■ Requirements
Return precisely the span of lines from the top of the material below to the line containing "M['whisk_wire'], t, None)", both included. Pictures are excluded.

=== Data provided ===

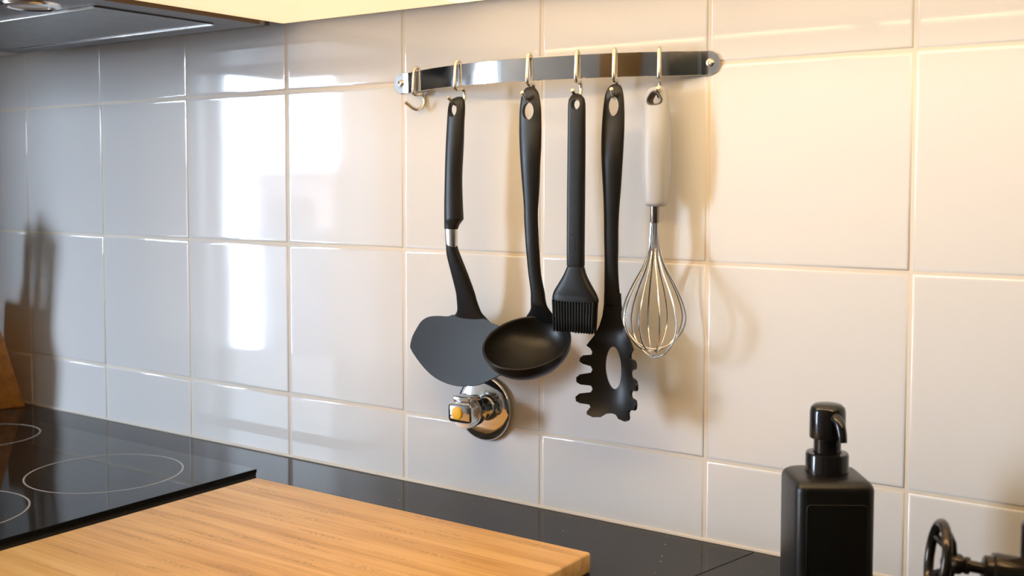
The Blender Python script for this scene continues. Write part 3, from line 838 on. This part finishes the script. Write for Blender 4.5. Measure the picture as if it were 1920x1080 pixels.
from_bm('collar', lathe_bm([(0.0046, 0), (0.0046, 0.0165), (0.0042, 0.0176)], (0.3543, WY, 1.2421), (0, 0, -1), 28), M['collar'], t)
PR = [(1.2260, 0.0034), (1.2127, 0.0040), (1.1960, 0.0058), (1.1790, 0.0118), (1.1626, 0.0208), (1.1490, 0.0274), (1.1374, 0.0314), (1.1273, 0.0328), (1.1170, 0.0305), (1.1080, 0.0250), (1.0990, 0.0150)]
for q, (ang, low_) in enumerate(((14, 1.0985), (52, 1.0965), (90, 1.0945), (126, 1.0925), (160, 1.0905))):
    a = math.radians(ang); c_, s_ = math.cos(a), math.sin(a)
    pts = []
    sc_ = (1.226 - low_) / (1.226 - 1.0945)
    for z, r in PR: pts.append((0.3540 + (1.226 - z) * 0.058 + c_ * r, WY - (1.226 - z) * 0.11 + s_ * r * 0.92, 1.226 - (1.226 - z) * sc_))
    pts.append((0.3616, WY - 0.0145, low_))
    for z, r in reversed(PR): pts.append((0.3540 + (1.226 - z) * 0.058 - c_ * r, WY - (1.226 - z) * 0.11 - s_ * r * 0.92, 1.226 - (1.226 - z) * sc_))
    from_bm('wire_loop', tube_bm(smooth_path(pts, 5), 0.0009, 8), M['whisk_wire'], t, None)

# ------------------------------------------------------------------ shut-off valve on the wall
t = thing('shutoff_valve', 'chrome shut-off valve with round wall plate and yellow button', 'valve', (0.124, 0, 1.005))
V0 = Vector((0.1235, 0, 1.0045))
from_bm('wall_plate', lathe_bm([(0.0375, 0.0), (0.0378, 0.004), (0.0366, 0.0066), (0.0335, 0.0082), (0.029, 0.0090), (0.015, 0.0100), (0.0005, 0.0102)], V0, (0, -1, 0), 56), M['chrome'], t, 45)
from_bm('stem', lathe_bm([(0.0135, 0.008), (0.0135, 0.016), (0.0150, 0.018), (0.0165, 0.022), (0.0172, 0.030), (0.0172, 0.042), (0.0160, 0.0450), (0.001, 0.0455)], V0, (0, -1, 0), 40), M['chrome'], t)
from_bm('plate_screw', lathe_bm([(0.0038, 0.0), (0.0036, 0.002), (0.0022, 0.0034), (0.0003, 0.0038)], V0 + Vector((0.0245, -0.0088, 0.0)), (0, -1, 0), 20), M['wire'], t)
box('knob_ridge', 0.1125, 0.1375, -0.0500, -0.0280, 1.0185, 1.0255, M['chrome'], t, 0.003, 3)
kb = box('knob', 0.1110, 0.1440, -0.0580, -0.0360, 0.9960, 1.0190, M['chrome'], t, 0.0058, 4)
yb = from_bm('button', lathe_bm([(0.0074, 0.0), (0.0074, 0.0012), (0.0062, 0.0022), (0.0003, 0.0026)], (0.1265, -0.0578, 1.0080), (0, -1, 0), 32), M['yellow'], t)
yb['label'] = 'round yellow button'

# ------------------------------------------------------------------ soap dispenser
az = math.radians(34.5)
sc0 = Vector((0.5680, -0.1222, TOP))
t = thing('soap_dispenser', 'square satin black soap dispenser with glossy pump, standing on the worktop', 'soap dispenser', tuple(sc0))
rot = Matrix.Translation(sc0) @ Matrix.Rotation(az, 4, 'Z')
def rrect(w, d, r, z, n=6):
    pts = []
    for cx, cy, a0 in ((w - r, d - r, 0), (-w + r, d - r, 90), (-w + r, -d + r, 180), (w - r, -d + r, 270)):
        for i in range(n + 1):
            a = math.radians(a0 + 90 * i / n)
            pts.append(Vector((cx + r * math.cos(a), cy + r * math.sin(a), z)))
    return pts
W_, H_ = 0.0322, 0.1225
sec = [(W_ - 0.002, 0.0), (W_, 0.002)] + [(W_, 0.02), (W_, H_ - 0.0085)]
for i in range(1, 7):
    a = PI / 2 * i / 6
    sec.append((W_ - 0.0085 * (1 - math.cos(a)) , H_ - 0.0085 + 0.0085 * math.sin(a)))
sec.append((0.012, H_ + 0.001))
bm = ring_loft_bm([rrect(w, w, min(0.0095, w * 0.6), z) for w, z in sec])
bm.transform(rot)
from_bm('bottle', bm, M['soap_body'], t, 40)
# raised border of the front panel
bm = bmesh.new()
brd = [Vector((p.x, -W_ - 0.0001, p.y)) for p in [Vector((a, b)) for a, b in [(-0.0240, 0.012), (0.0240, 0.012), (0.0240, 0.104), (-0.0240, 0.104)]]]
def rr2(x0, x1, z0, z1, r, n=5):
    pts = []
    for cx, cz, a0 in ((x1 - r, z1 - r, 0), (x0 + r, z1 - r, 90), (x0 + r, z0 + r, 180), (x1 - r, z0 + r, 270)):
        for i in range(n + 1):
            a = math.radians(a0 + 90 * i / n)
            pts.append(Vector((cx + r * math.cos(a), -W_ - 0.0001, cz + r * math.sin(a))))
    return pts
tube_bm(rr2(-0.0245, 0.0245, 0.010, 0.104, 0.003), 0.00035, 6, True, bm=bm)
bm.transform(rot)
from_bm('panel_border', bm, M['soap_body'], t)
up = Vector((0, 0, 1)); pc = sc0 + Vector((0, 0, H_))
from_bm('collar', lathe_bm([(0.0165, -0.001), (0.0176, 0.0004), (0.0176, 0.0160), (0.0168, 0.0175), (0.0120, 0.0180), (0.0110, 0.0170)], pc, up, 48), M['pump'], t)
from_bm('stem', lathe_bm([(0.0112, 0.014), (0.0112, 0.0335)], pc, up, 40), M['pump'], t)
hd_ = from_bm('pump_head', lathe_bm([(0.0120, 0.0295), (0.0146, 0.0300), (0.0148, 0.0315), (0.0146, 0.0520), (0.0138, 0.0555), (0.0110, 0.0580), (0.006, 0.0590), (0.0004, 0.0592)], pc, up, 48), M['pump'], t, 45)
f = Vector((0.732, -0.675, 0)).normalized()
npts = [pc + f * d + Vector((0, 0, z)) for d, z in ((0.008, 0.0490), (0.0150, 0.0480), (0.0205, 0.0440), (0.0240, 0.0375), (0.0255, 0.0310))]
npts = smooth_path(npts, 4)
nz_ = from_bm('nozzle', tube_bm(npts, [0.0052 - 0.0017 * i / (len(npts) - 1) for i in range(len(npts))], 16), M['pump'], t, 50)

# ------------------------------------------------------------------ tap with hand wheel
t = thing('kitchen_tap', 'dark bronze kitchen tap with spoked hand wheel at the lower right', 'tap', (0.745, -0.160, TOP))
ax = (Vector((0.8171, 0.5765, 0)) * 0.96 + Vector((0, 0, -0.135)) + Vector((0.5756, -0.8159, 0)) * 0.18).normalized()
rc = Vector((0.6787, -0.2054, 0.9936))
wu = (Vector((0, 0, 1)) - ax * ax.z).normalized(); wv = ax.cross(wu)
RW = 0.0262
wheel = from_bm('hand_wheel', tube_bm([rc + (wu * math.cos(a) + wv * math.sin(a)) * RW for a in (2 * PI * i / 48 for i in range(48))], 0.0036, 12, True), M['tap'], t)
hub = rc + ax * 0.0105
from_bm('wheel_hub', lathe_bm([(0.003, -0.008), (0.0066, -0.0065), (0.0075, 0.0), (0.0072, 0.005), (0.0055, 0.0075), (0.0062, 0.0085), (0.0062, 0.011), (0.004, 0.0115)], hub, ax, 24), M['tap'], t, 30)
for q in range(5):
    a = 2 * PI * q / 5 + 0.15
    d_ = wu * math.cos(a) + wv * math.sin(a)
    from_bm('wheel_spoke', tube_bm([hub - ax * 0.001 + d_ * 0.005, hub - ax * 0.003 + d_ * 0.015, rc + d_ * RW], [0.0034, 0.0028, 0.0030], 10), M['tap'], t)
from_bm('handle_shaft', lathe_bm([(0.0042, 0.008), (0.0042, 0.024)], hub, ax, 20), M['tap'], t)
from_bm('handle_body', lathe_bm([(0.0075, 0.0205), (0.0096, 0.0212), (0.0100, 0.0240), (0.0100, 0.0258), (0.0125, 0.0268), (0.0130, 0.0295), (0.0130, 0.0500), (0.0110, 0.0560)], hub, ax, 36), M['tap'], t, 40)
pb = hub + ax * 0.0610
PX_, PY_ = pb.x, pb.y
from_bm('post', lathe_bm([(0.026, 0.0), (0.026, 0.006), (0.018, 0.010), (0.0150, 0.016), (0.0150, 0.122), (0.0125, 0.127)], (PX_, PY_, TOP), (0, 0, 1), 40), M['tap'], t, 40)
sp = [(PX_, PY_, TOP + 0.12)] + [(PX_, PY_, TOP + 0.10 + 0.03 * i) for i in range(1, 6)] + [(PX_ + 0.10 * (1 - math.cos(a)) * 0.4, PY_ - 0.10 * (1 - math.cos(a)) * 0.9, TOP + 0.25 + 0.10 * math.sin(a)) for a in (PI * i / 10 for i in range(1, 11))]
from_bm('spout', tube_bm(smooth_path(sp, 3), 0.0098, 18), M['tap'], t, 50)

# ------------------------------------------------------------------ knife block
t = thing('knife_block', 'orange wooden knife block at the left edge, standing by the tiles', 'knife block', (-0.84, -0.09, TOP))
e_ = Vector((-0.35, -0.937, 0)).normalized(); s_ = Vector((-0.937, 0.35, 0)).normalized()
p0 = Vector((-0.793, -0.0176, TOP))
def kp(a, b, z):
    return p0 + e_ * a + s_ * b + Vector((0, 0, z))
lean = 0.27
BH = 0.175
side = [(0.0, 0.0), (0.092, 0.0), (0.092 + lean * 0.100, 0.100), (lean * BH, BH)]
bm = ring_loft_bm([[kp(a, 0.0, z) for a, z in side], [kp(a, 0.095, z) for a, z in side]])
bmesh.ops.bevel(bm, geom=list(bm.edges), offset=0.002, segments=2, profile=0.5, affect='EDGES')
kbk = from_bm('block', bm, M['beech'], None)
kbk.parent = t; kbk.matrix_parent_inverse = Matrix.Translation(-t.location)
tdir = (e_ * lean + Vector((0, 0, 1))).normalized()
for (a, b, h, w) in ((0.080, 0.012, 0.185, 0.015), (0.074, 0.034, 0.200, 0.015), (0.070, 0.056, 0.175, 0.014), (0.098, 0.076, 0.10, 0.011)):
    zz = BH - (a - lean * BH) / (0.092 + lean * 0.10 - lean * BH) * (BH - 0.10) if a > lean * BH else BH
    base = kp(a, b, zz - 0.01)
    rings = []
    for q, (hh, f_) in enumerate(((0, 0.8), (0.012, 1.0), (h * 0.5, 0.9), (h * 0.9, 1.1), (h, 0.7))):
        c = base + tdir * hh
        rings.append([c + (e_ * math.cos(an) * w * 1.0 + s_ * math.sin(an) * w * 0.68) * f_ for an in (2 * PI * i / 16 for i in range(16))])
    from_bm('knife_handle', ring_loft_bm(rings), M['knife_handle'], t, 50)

===

■ Answer to the problem
The Blender Python script for this scene continues. Write part 3, from line 838 on. This part finishes the script. Write for Blender 4.5. Measure the picture as if it were 1920x1080 pixels.
from_bm('collar', lathe_bm([(0.0046, 0), (0.0046, 0.0165), (0.0042, 0.0176)], (0.3543, WY, 1.2421), (0, 0, -1), 28), M['collar'], t)
PR = [(1.2260, 0.0034), (1.2127, 0.0040), (1.1960, 0.0058), (1.1790, 0.0118), (1.1626, 0.0208), (1.1490, 0.0274), (1.1374, 0.0314), (1.1273, 0.0328), (1.1170, 0.0305), (1.1080, 0.0250), (1.0990, 0.0150)]
for q, (ang, low_) in enumerate(((14, 1.0985), (52, 1.0965), (90, 1.0945), (126, 1.0925), (160, 1.0905))):
    a = math.radians(ang); c_, s_ = math.cos(a), math.sin(a)
    pts = []
    sc_ = (1.226 - low_) / (1.226 - 1.0945)
    for z, r in PR: pts.append((0.3540 + (1.226 - z) * 0.058 + c_ * r, WY - (1.226 - z) * 0.11 + s_ * r * 0.92, 1.226 - (1.226 - z) * sc_))
    pts.append((0.3616, WY - 0.0145, low_))
    for z, r in reversed(PR): pts.append((0.3540 + (1.226 - z) * 0.058 - c_ * r, WY - (1.226 - z) * 0.11 - s_ * r * 0.92, 1.226 - (1.226 - z) * sc_))
    from_bm('wire_loop', tube_bm(smooth_path(pts, 5), 0.0009, 8), M['whisk_wire'], t, None)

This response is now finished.